My influences are really a patchwork of many different books, each of which had a small but noticeable pull on me during the time I was working on the book. The Virgin Suicides by Jeffrey Eugenides kept coming up in my craft papers. So did Drown by Junot Diaz. I loved Girl, Interrupted by Susanna Kaysen; Letters to Wendy’s by Joe Wenderoth; Shuffle by Leonard Michaels; Perma Red by Debra Magpie Earling; so many others. In general, I read pretty broadly, and I also read a lot of books I didn’t love in and after grad school while I was writing the book. That was important: I learned that there were as many ways to write a book as there were books in the world.

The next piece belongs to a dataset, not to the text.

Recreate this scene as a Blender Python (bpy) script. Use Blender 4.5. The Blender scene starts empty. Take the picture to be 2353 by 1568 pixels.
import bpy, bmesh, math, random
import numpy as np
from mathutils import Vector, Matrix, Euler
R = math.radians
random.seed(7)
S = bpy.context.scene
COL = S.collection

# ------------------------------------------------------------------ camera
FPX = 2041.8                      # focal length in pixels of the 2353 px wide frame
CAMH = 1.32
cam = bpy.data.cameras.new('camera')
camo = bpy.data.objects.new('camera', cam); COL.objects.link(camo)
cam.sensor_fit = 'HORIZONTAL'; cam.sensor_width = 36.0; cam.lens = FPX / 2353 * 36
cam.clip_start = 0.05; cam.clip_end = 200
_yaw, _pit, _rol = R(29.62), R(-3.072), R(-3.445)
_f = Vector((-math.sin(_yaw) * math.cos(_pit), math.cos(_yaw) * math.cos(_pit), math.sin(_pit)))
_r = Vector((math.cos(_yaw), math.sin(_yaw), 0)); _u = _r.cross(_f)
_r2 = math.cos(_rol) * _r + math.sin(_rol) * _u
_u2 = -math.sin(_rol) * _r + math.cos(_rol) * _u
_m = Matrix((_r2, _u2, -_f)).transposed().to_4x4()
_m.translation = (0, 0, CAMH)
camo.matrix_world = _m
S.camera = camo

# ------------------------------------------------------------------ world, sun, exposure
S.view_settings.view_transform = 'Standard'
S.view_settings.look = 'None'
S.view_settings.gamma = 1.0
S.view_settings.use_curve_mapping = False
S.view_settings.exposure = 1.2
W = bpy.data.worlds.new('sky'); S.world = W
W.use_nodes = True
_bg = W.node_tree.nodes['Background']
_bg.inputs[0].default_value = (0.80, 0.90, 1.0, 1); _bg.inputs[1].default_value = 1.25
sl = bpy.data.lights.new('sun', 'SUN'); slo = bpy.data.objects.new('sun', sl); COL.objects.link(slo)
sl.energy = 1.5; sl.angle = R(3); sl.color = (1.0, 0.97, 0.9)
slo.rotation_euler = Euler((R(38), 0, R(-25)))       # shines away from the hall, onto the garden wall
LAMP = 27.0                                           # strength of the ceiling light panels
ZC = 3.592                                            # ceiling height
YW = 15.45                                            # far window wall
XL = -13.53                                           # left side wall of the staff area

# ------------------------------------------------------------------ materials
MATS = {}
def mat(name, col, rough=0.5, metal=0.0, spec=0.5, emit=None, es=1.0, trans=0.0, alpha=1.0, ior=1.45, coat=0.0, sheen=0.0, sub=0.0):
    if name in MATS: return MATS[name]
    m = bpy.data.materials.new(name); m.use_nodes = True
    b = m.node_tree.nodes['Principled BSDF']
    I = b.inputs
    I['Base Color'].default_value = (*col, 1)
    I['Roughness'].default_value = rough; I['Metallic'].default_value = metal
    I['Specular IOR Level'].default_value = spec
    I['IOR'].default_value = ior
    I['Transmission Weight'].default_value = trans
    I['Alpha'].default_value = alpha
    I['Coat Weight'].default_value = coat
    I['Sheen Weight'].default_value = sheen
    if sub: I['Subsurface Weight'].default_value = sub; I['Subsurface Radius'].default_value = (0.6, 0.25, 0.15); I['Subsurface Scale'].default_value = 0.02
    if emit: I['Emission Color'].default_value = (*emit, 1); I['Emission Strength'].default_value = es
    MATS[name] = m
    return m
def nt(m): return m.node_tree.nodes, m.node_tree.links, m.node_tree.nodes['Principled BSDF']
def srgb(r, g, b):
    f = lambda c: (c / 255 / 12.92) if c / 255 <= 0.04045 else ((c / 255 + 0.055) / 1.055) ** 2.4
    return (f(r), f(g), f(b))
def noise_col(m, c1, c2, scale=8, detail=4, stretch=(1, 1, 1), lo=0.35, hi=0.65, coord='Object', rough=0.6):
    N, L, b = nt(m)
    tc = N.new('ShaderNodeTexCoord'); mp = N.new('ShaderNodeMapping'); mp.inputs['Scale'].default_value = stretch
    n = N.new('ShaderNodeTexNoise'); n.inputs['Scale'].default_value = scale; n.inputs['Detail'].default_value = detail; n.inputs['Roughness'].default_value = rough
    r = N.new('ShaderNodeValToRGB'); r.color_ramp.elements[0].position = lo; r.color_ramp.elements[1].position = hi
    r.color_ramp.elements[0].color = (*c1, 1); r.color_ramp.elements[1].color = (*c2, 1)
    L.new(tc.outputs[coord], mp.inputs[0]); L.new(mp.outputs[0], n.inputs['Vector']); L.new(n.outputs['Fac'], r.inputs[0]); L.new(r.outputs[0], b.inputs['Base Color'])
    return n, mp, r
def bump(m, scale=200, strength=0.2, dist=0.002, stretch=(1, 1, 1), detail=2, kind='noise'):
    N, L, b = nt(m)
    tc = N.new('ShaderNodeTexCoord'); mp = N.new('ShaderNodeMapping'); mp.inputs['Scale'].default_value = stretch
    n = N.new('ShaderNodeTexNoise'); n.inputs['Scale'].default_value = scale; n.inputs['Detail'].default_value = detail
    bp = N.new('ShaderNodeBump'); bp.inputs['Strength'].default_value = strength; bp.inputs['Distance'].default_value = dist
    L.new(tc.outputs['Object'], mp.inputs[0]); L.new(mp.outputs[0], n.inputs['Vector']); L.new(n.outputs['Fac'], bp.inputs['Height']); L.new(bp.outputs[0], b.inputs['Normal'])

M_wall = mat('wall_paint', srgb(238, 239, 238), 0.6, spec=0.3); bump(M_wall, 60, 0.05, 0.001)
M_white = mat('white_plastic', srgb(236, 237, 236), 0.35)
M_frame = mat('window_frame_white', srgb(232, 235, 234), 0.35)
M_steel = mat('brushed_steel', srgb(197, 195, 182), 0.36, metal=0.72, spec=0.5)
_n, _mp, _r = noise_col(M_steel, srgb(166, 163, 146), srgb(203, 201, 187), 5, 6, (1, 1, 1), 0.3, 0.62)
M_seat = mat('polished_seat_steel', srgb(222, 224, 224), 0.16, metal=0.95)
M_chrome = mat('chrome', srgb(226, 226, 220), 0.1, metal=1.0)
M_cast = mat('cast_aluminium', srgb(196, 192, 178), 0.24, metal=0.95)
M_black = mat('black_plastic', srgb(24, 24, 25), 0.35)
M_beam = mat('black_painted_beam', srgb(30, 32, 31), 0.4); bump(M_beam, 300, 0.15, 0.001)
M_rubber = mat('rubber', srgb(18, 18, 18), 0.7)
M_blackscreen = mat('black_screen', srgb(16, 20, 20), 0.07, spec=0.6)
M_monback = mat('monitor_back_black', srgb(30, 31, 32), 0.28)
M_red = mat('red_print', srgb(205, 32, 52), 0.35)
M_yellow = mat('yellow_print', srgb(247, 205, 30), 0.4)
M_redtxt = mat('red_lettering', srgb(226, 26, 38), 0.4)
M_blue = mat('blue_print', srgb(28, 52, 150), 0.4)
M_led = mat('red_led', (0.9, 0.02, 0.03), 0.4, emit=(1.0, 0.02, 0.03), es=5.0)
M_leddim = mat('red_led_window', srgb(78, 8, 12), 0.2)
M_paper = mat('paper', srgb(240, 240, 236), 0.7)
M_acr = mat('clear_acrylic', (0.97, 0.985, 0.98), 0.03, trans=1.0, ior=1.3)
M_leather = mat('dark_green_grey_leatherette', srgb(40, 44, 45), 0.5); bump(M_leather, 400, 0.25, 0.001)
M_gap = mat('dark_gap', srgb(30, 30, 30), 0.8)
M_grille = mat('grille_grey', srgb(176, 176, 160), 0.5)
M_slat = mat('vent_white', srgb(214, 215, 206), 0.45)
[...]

You’re already working on your second memoir, tentatively called “Starvation Mode.” Will this book mimic a similar structure to Body (references to pop culture and essays presented in various familiar forms) or should readers expect a different structure and format?
“Starvation Mode” will be a very short ebook in the form of a diet book. It’s about my lifelong problems with eating. It’s also about the challenges and rewards of eating animals. I’m still adopting a somewhat unusual form in that I’m mimicking a diet book’s structure in some ways, but I’m challenging myself to stick to a linear chronology.
In your interview with The Portland Mercury, you said that “memoir is a genre that has a lot of room for everybody.” What advice would you give to young writers interested in telling their stories?
Trust that you do, indeed, have a story worth telling, but know that stories don’t tell themselves—it’s the telling that compels readers. Dedicate yourself to studying craft. Find a teacher and/or a craft book to help you—Priscilla Long’s The Writer’s Portable Mentor, Phillip Lopate’s To Show and to Tell, and many others can help. Closely read memoirs and essays you love to see how they work, not just what they’re about. Keep writing until you get to something painful, shameful, embarrassing, difficult to reveal, troubling, complicated, or otherwise unpleasant, and then keep writing more. Implicate yourself but don’t forget to be kind to yourself, too.
Thank you Elissa for taking the time to answer a few questions for our Crossroads’ literary community!